**STATED EXERCISE**
Retype exactly what runs from the first line of the data to the line with "PI = math.pi", keeping both of those lines and skipping pictures.

========================================================================

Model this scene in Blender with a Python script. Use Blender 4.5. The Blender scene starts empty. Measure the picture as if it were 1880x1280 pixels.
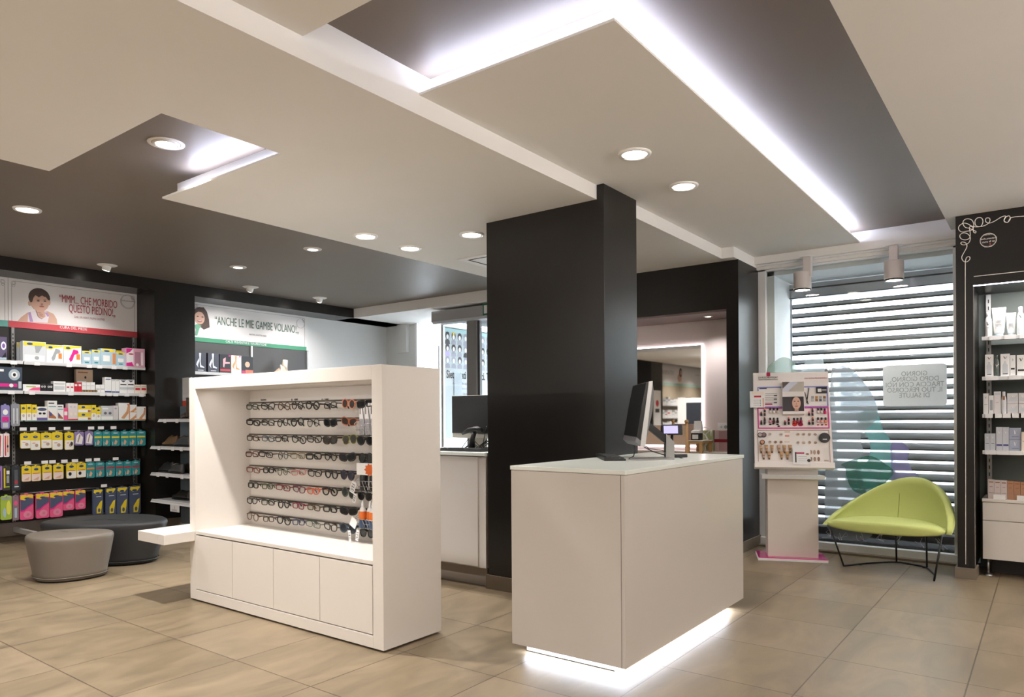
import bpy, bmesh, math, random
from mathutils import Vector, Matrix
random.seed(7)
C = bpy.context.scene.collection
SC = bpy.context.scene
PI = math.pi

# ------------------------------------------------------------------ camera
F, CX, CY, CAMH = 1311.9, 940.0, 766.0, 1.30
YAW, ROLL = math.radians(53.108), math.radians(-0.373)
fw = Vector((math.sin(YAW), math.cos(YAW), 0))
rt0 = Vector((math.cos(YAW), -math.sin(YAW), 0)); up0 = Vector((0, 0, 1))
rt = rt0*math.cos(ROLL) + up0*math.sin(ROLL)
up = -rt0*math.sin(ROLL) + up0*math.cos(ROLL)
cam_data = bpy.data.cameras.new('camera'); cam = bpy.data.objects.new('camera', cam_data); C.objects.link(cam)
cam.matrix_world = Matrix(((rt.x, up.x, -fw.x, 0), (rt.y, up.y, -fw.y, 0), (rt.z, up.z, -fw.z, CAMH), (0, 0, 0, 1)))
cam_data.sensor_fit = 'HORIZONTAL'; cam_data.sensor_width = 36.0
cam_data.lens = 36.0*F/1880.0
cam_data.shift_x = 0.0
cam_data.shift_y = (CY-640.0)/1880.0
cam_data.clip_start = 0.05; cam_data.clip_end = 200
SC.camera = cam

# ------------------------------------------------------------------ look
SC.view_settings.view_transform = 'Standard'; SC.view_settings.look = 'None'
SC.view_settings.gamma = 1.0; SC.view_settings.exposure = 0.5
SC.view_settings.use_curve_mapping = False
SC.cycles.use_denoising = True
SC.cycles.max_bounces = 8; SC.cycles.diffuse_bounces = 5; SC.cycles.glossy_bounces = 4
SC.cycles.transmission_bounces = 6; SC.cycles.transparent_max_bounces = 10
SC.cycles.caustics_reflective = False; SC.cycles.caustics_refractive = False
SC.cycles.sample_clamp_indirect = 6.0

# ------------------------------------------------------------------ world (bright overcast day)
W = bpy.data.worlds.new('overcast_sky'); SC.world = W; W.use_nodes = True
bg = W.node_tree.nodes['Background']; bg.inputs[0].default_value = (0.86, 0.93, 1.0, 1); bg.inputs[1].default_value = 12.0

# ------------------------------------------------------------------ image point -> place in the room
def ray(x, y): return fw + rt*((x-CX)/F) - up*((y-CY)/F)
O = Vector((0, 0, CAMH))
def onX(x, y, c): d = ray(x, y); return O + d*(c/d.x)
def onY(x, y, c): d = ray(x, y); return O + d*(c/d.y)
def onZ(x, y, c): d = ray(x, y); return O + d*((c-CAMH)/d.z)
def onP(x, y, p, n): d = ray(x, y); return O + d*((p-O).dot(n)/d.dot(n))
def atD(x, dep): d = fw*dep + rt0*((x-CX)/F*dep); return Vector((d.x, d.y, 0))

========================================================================

**COMPLETE OUTPUT**
Model this scene in Blender with a Python script. Use Blender 4.5. The Blender scene starts empty. Measure the picture as if it were 1880x1280 pixels.
import bpy, bmesh, math, random
from mathutils import Vector, Matrix
random.seed(7)
C = bpy.context.scene.collection
SC = bpy.context.scene
PI = math.pi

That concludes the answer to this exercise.